*INSTRUCTIONS FOR THE TASK*. From the entries below, reproduce exactly the line containing "Model this scene", the line containing "from mathutils.geometry import", and every line in between, with nothing added.

*RECORDS FOR THIS EXERCISE*.
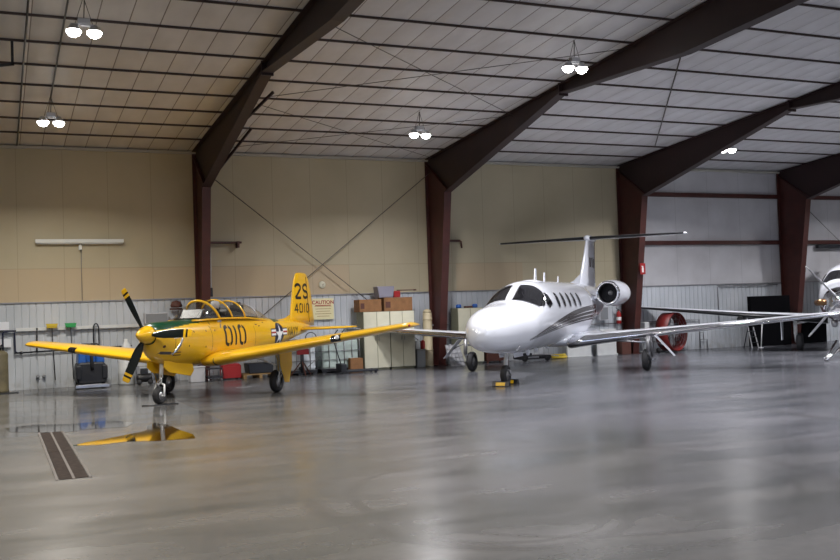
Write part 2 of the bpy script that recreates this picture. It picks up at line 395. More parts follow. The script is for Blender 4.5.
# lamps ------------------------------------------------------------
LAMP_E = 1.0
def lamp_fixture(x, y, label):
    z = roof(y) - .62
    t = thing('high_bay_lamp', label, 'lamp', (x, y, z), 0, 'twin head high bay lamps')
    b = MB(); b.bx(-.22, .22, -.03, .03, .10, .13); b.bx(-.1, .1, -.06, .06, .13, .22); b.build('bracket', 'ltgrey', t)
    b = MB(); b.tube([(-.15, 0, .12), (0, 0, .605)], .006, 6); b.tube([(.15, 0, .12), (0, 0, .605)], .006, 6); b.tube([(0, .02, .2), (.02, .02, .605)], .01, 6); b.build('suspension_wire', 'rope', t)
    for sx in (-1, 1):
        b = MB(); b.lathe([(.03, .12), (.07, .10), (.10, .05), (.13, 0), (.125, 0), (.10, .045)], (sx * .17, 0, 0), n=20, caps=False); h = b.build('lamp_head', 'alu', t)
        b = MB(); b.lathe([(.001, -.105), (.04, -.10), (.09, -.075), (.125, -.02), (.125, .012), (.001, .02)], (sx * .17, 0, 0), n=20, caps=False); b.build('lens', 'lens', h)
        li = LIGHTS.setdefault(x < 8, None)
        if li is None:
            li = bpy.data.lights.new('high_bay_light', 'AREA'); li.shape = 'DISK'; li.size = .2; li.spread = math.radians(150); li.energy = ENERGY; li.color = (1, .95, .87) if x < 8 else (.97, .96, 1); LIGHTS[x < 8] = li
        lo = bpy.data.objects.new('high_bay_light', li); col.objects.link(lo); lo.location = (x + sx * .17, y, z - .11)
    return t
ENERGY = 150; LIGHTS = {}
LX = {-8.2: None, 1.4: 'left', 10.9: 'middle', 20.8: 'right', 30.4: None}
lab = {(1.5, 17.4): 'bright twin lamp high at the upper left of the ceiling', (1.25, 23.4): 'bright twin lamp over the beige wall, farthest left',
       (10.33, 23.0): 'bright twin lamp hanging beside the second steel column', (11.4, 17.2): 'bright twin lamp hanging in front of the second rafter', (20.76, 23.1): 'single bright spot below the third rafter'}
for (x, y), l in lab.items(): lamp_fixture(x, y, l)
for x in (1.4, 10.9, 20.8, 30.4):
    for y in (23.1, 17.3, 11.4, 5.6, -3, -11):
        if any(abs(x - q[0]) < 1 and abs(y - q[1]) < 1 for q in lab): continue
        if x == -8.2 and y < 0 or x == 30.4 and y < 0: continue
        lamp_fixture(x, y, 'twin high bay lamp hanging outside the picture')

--

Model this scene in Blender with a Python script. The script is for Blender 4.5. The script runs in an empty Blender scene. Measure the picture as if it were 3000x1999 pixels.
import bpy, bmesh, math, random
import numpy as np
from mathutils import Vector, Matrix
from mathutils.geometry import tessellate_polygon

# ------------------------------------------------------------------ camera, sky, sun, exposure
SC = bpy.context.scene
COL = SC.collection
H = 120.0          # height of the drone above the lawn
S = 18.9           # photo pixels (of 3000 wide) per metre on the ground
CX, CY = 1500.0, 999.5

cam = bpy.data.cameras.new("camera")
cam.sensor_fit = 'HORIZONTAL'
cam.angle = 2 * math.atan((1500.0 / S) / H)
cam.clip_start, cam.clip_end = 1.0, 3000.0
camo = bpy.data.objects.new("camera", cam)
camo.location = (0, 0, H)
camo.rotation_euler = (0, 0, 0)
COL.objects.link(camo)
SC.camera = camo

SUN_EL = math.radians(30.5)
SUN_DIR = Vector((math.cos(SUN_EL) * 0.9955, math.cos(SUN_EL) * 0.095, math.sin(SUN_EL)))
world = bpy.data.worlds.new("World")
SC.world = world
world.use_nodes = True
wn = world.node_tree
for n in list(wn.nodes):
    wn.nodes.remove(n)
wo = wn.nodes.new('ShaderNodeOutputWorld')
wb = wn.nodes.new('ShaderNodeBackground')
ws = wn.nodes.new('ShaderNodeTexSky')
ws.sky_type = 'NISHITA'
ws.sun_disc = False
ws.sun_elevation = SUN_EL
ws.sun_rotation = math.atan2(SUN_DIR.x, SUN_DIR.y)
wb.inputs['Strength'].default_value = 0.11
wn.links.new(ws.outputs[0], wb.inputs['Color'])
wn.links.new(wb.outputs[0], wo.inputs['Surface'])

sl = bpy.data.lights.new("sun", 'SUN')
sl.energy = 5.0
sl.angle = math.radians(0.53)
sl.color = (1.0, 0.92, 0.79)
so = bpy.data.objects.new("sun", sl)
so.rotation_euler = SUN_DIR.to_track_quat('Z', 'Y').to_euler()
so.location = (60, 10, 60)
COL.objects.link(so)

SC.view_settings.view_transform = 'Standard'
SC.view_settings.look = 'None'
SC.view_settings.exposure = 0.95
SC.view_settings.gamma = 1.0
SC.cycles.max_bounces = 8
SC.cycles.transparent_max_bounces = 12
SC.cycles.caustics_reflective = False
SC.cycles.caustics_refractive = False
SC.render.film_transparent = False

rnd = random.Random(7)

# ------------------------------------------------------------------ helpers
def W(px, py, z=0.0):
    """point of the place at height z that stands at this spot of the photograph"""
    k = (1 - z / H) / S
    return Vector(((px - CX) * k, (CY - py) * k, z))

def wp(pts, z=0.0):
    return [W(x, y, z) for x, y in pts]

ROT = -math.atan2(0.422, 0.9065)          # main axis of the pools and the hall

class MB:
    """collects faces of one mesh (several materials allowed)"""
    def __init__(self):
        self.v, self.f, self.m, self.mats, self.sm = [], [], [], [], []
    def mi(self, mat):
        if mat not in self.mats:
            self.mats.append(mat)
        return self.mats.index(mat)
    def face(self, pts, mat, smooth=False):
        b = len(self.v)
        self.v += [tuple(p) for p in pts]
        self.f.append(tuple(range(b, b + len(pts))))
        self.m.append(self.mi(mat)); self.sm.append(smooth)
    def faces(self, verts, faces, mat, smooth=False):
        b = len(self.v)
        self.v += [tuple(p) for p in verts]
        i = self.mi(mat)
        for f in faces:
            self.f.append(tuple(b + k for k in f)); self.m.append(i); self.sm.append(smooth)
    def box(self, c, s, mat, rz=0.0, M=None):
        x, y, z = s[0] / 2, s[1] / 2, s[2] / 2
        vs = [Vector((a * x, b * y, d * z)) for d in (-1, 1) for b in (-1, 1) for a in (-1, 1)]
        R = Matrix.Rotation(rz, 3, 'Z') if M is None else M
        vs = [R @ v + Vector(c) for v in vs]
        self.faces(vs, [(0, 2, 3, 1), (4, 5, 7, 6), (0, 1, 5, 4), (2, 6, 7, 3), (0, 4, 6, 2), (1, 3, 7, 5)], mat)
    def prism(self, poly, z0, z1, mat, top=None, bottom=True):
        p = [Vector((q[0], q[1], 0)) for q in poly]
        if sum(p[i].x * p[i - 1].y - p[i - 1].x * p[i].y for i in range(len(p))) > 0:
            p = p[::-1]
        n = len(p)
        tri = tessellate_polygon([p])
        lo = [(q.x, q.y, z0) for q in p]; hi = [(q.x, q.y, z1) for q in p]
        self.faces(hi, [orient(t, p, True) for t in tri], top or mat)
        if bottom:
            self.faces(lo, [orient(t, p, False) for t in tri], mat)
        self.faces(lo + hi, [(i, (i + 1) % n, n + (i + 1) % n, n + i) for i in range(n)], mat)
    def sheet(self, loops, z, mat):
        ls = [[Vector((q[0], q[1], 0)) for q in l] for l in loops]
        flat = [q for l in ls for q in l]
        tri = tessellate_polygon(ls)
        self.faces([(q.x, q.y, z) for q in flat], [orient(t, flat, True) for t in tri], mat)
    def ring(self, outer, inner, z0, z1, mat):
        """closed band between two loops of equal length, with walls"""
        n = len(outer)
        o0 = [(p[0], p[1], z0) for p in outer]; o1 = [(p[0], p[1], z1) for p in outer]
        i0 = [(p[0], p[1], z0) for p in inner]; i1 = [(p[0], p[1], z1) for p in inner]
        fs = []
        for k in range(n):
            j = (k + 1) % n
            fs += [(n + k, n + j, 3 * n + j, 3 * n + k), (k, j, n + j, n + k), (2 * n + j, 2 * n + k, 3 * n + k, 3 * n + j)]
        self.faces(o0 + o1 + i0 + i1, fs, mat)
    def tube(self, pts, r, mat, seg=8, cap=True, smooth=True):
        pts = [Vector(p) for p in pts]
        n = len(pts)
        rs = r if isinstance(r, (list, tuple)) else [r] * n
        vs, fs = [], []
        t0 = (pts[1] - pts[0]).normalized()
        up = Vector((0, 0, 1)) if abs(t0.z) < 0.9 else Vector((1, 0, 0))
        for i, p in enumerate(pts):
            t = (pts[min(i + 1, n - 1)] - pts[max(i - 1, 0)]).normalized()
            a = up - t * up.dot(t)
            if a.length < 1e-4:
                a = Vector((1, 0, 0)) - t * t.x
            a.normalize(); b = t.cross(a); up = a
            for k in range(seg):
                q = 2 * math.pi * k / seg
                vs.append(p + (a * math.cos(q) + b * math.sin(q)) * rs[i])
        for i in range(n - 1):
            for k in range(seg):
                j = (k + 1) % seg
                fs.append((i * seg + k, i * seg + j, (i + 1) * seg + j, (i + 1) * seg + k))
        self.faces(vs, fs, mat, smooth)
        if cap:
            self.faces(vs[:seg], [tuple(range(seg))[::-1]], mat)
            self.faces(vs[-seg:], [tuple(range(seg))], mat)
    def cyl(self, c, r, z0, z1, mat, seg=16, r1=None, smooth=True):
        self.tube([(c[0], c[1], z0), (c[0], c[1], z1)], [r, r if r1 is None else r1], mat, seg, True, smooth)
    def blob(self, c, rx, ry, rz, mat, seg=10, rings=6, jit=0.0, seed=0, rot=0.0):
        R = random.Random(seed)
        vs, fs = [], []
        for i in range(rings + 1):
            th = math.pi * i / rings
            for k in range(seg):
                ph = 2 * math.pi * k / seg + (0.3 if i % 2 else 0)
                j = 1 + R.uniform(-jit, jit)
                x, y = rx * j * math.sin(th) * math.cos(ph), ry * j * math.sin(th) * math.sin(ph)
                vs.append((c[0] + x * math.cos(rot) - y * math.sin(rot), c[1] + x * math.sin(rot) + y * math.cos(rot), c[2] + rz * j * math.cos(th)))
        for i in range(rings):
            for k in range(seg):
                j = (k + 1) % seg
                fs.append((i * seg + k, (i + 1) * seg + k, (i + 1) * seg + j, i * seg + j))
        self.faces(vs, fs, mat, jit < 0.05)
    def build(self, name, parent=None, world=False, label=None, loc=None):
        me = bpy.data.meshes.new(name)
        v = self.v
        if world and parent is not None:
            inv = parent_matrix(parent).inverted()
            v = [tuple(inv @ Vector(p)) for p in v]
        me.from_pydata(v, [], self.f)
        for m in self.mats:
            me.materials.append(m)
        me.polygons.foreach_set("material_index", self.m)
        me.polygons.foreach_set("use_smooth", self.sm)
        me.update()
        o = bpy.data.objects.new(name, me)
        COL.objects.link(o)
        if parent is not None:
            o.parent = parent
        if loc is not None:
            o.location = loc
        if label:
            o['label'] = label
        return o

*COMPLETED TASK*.
Model this scene in Blender with a Python script. The script is for Blender 4.5. The script runs in an empty Blender scene. Measure the picture as if it were 3000x1999 pixels.
import bpy, bmesh, math, random
import numpy as np
from mathutils import Vector, Matrix
from mathutils.geometry import tessellate_polygon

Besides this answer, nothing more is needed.